On December 30, 2009, the SEC adopted amendments to the custody and recordkeeping rules under the Investment Advisers Act of 1940 (the “Advisers Act”) and related forms. The amendments are designed to strengthen the prior custodial controls imposed by Rule 206(4)-2.

When an adviser or its related person serves as a qualified custodian for client assets, the new rules require that the adviser undergo an annual surprise examination and obtain, or receive from its related person, an internal control report with respect to custody controls, both of which must be performed or prepared by an independent public accountant that is registered with, and subject to regular inspection by, the PCAOB.  This annual surprise examination will likely result in significant increased costs for many registered investment advisers.

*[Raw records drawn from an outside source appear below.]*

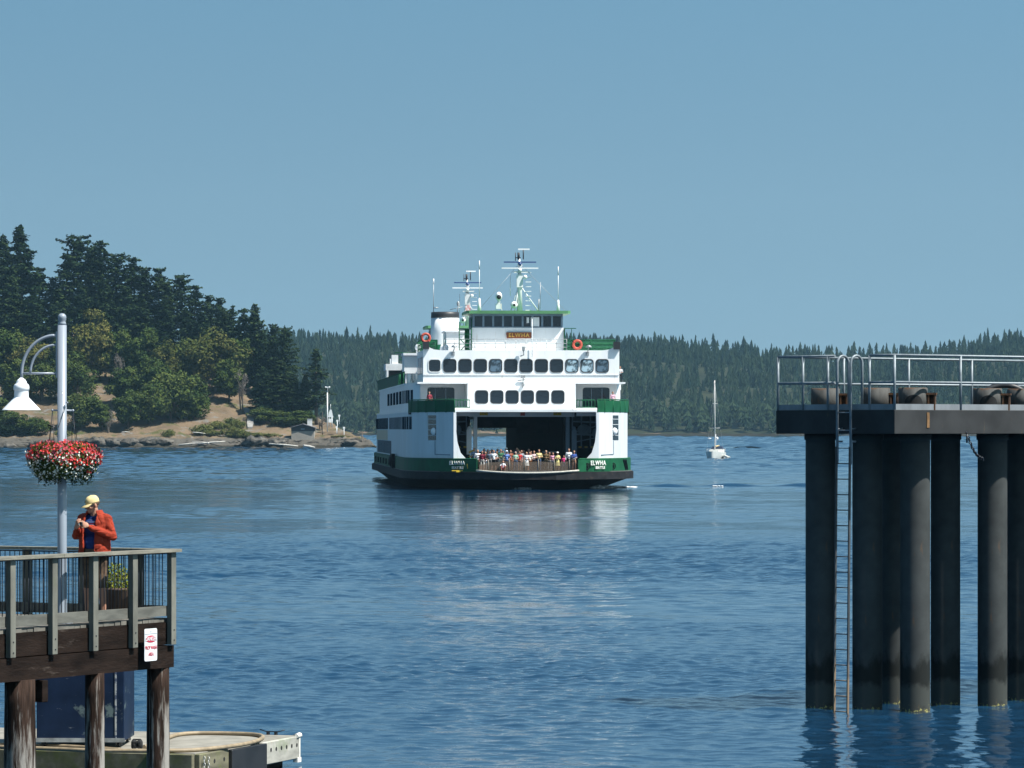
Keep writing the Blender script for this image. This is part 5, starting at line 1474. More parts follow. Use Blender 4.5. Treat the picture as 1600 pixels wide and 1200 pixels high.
# pile heads on the platform
M_can = mat('weathered_steel_can', (.072,.072,.068), .8, var=.4, scale=5, stretch=(2,2,.6)); add_layer(M_can, (.09,.05,.028), 4, .50, .64, zr=(.36,.44,-.3,.15), seed=2); add_layer(M_can, (.17,.08,.035), 3, .6, .68, amt=.7, seed=7)
M_rust = mat('rusty_steel', (.10,.045,.02), .9, var=.5, scale=6)
for i, (lb, x, y, arch) in enumerate((('near the left end of the platform, behind the second post',.75,2.65,0),('behind the ladder hoops',.75,1.25,0),('with a dark arch, right of the platform corner',.95,.42,1),('plain and pale, at the back of the middle bay',2.6,2.0,0),('with a dark arch, in the right bay',3.1,.42,1),('at the right edge of the platform',4.3,.6,0))):
    h = thing('pile_head', 'short round steel pile head '+lb, 'pile head', (*plw(x, y), ZD), PRZ-.9, 'pile heads on the platform')
    s = MB(); s.lathe([(.29,0),(.29,.43),(.27,.44),(.25,.43),(.25,.3)], 26); s.build('can', M_can, h)
    s = MB(); s.box(.30,.33,-.1,.1,0,.30); s.box(.42,.45,-.1,.1,0,.30); s.box(.33,.42,-.015,.015,0,.30); s.box(.27,.47,-.11,.11,.30,.34); s.build('anchor_stub', M_rust, h)
    if arch:
        s = MB(); n = 14
        for q in range(n):
            xa, xb = -.2+.4*q/n, -.2+.4*(q+1)/n; P = []
            for xx, top in ((xa,0),(xb,0),(xb,1),(xa,1)):
                th = -math.pi/2+xx/.295+.15; P.append((.295*math.cos(th), .295*math.sin(th), .10+(math.sqrt(max(0,.04-xx*xx)) if top else -.06)))
            s.poly(P)
        s.build('dark_arch', M_hole, h)
s = MB(); c = plw(6.6,1.6); s.tube([(x_*.55,0,.1+.42*math.sin(math.acos(max(-1,min(1,x_))))) for x_ in np.linspace(-1,1,17)], .06, 8)
o = s.build('tyre', M_frame); o.location = (*plw(4.55,1.3), ZD); o.rotation_euler = (0,0,.1); tag(o, 'dark curved tyre standing at the right edge of the platform', 'tyre')
# chain between piles
a = Vector((*plw(2.05,.0), 5.5)); b_ = Vector((*plw(2.78,.25), 5.0)); s = MB(); n = 15
prevp = None
for i in range(n):
    t = i/(n-1); p = a.lerp(b_, t)-Vector((0,0,.12*math.sin(math.pi*t))); p.z -= .0
    dd = (b_-a).normalized(); up = Vector((0,0,1)); sd_ = dd.cross(up).normalized() if i % 2 else up
    s.tube([p+dd*.045*math.cos(q)+sd_*.028*math.sin(q) for q in np.linspace(0,6.283,9)[:-1]], .011, 5, closed=True)
s.tube([a+Vector((0,0,.0)), a+Vector((0,0,-.18))], .02, 6)
o = s.build('chain', M_iron); tag(o, 'heavy black chain slung under the platform between two piles', 'chain')

# ------------------------------------------------------------------ sailboat
YS = 774; sb = thing('sailboat', 'white sailing yacht under bare mast seen bow-on', 'sailboat', (ax(1111,YS), YS, 0), R(-12))
M_hullw = mat('yacht_white', (.60,.62,.60), .4, var=.08, scale=1)
s = MB(); ringz = []
for z, k in ((-.3,.75),(.05,.86),(.7,.97),(1.15,1.0)):
    P = []
    for i in range(21):
        u = i/20; y = -.4*(z/1.15)+u*11; wv = 1.75*k*math.sin(math.pi*min(1,(.02+u*.86)))**.75; P.append((wv, y, z+.25*(1-u)**2*(z>.5)))
    ringz.append(P+[(-x_,y_,z_) for x_,y_,z_ in P[::-1]])
loft(s, ringz); b = len(s.v); s.v += ringz[-1]; s.face(range(b,b+42)); s.build('hull', M_hullw, sb)
s = MB(); s.prism([(-.9,3),(.9,3),(1.1,6.5),(-1.1,6.5)],1.15,1.65); s.prism([(-1.2,6.5),(1.2,6.5),(1.2,8.2),(-1.2,8.2)],1.15,1.75); s.build('cabin', mat('yacht_deck', (.75,.74,.70), .5), sb)
s = MB(); s.prism_y([(-1.2,1.7),(1.2,1.7),(.9,2.3),(-.9,2.3)],6.9,8.3); s.build('spray_hood', mat('navy_canvas', (.03,.05,.10), .8), sb)
s = MB(); s.tube([(0,4.6,1.4),(-.05,4.65,14.7)], [.10,.07], 8)
s.tube([(-.95,4.6,5.7),(.95,4.6,5.75)], .04, 5); s.tube([(-.5,4.6,10.3),(.5,4.6,10.3)], .035, 5); s.tube([(-.05,4.65,14.6),(-.2,4.6,14.3),(-.15,4.6,13.6)], .05, 5); s.build('mast', mat('mast_alloy', (.62,.62,.60), .4, var=.1), sb)
s = MB(); s.tube([(0,4.9,2.3),(0,9,2.4)], .16, 8); s.build('furled_sail', mat('sail_cover', (.5,.38,.2), .8), sb)
s = MB()
for a_ in ((0,-.2,1.4),(1.6,4.6,1.2),(-1.6,4.6,1.2),(0,10.4,1.3)): s.tube([a_,(-.05,4.6,14.4)], .012, 4)
s.build('rigging', M_steel, sb)
s = MB()
for y in (0,2,4,6,8,10):
    w_ = 1.6*math.sin(math.pi*min(1,(.04+y/11*.85)))**.75
    for sg in (1,-1): s.tube([(sg*w_,y,1.2),(sg*w_,y,1.85)], .02, 4)
for sg in (1,-1): s.tube([(sg*1.6*math.sin(math.pi*min(1,(.04+y/11*.85)))**.75,y,1.85) for y in range(0,11)], .015, 4)
s.build('lifeline', M_steel, sb)
s = MB(); s.tube([(-.7,9.8,1.3),(-.7,9.8,4.6)], .05, 6); s.ball((.45,4.3,3.8),(.25,.25,.3)); s.ball((-1.0,4.4,3.8),(.35,.2,.1)); s.build('radar_pole', M_white, sb)
for px_c, c, lb in ((1104,(.55,.32,.12),'tan jacket'),(1120,(.75,.75,.72),'white top')): pass
dg_ = MB(); dg_.tube([(2.6,5.5,.25),(2.3,3.7,.45),(2.0,3.2,.6),(1.7,3.7,.45),(1.5,5.5,.25)], [.18,.2,.2,.2,.18], 8); dg_.box(1.5,2.6,3.9,5.5,.12,.2)
o = dg_.build('inflatable_dinghy', mat('dinghy_grey', (.55,.55,.52), .6)); o.location = sb.location; o.rotation_euler = sb.rotation_euler; tag(o, 'small pale inflatable dinghy alongside the sailing yacht', 'dinghy')

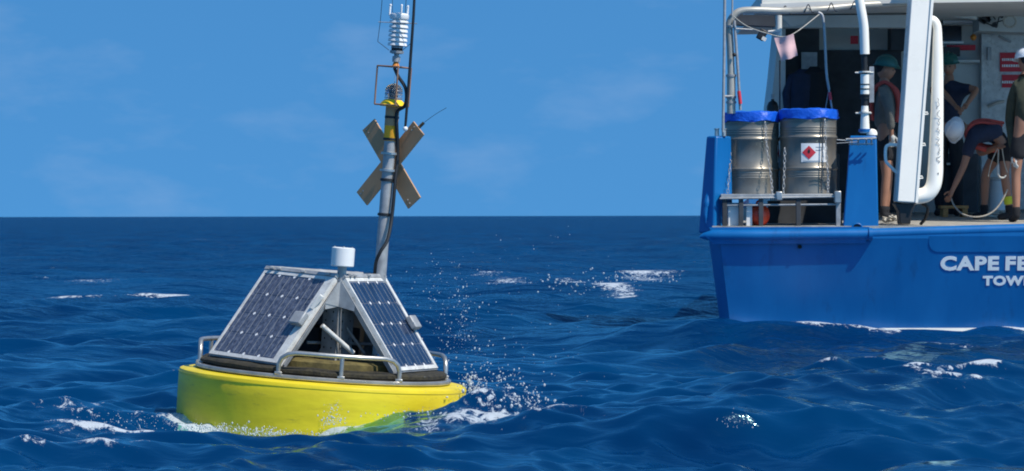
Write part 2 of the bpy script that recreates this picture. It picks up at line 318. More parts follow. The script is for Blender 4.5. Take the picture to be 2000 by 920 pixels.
bp4 = nd(t, 'ShaderNodeBump'); bp4.inputs['Strength'].default_value = 0.8; bp4.inputs['Distance'].default_value = 0.005; ln(n4.outputs[0], bp4.inputs['Height']); ln(bp.outputs[0], bp4.inputs['Normal'])
# waves too short for the sheet at distance
n3 = nd(t, 'ShaderNodeTexNoise'); n3.inputs['Scale'].default_value = 0.8; n3.inputs['Detail'].default_value = 5; n3.inputs['Roughness'].default_value = 0.6; ln(mp.outputs[0], n3.inputs['Vector'])
bd_ = nd(t, 'ShaderNodeMath', operation='MULTIPLY'); bd_.inputs[1].default_value = 0.5; ln(sa.outputs['Fac'], bd_.inputs[0])
bp2 = nd(t, 'ShaderNodeBump'); bp2.inputs['Strength'].default_value = 1.0; ln(bd_.outputs[0], bp2.inputs['Distance'])
ln(n3.outputs[0], bp2.inputs['Height']); ln(bp4.outputs[0], bp2.inputs['Normal']); 
n5 = nd(t, 'ShaderNodeTexNoise'); n5.inputs['Scale'].default_value = 0.14; n5.inputs['Detail'].default_value = 4; n5.inputs['Roughness'].default_value = 0.65; ln(mp.outputs[0], n5.inputs['Vector'])
be_ = nd(t, 'ShaderNodeMath', operation='MULTIPLY'); be_.inputs[1].default_value = 1.9; ln(sa.outputs['Fac'], be_.inputs[0])
bp5 = nd(t, 'ShaderNodeBump'); bp5.inputs['Strength'].default_value = 1.0; ln(be_.outputs[0], bp5.inputs['Distance']); ln(n5.outputs[0], bp5.inputs['Height']); ln(bp2.outputs[0], bp5.inputs['Normal'])
for q_ in (glo, fre, refr): ln(bp5.outputs[0], q_.inputs['Normal'])
fa = nd(t, 'ShaderNodeAttribute', attribute_name='foam_and_reflection')
f1 = nd(t, 'ShaderNodeMapping'); f1.inputs['Scale'].default_value = (1.5, 0.7, 1); ln(g.outputs['Object'], f1.inputs[0])
fn = nd(t, 'ShaderNodeTexNoise'); fn.inputs['Scale'].default_value = 8; fn.inputs['Detail'].default_value = 10; fn.inputs['Roughness'].default_value = 0.8; fn.inputs['Distortion'].default_value = 0.8; ln(f1.outputs[0], fn.inputs['Vector'])
ad = nd(t, 'ShaderNodeMath', operation='MULTIPLY_ADD'); ad.inputs[1].default_value = 0.57; ln(fa.outputs['Fac'], ad.inputs[0])
fn2 = nd(t, 'ShaderNodeTexNoise'); fn2.inputs['Scale'].default_value = 1.1; fn2.inputs['Detail'].default_value = 4; fn2.inputs['Distortion'].default_value = 0.5; ln(g.outputs['Object'], fn2.inputs['Vector'])
fm_ = nd(t, 'ShaderNodeMix', data_type='FLOAT'); fm_.inputs[0].default_value = 0.28; ln(fn.outputs[0], fm_.inputs[2]); ln(fn2.outputs[0], fm_.inputs[3]); ln(fm_.outputs[0], ad.inputs[2])
fr = nd(t, 'ShaderNodeMapRange'); fr.interpolation_type = 'SMOOTHSTEP'; fr.inputs[1].default_value = 0.715; fr.inputs[2].default_value = 0.775; fr.inputs[4].default_value = 0.85; ln(ad.outputs[0], fr.inputs[0])
df = nd(t, 'ShaderNodeBsdfPrincipled'); df.inputs['Base Color'].default_value = (0.56, 0.62, 0.68, 1); df.inputs['Roughness'].default_value = 0.7
fb = nd(t, 'ShaderNodeBump'); fb.inputs['Strength'].default_value = 0.8; fb.inputs['Distance'].default_value = 0.03; ln(fn.outputs[0], fb.inputs['Height']); ln(fb.outputs[0], df.inputs['Normal'])
mx = nd(t, 'ShaderNodeMixShader'); ln(fr.outputs[0], mx.inputs[0]); ln(wat.outputs[0], mx.inputs[1]); ln(df.outputs[0], mx.inputs[2])
ln(mx.outputs[0], t.nodes['Material Output'].inputs[0])
me.materials.append(wm)
sea = bpy.data.objects.new('sea_water', me); S.collection.objects.link(sea); sea['kind'] = 'structure'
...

New Rule 206(4)-2(a) provides that it is a fraudulent practice for a registered investment adviser to have custody of client funds or securities unless:

  1. Qualified Custodian.  A qualified custodian maintains those funds or securities in a separate account for each client or in accounts that contain only clients’ funds and securities under the adviser’s name as agent or trustee for the clients.
  2. Notice to Clients.  The adviser notifies the client of the qualified custodian and the manner in which the funds or securities are maintained promptly when the account is opened.  If the adviser sends account statements to a client, it must include a statement urging the client to compare account statements of the custodian and the adviser.  The purpose of this amendment is to ensure advisory clients will receive a statement from the qualified custodian that they can compare with any statements they receive from their adviser to determine whether account transactions are proper.
  3. Account Statements to Clients.  The adviser must have a reasonable basis, after due inquiry, for believing that the qualified custodian sends an account statement, at least quarterly, to each of the adviser’s clients for which the custodian maintains funds or securities, identifying the amount of funds and of each security in the account at the end of the period and setting forth all transactions during the period.
  4. Independent Verification.  The client funds and securities for which the adviser has custody are verified by actual surprise examination annually by an independent public accountant pursuant to a written agreement between the adviser and the accountant.  The written agreement must require the accountant to file a certificate stating it has performed the examination, notify the SEC of discrepancies, and notify the SEC of any termination of the engagement and any problems that contributed to the termination.  The purpose of this rule is to provide “another set of eyes” on client assets and an additional set of protections against asset misappropriation.  Additionally, this rule is expected to deter fraudulent conduct by investment advisers.

Rule 206(4)-2(a)(6) provides that if an adviser maintains (or has custody because a related person maintains) client funds or securities as a qualified custodian in connection with advisory services the adviser provides to clients, the following rules apply:

  1. The independent public accountant retained to perform the independent verification must be registered and subject to regular inspection by the PCAOB.
  2. The adviser must obtain or receive from its related person at least once per calendar year a written report that includes an opinion from the independent public accountant regarding controls related to custody of client assets.  The purpose of this rule is deter fraud given the fact that related person custody arrangements can present higher risks to advisory clients than maintaining assets with an independent custodian.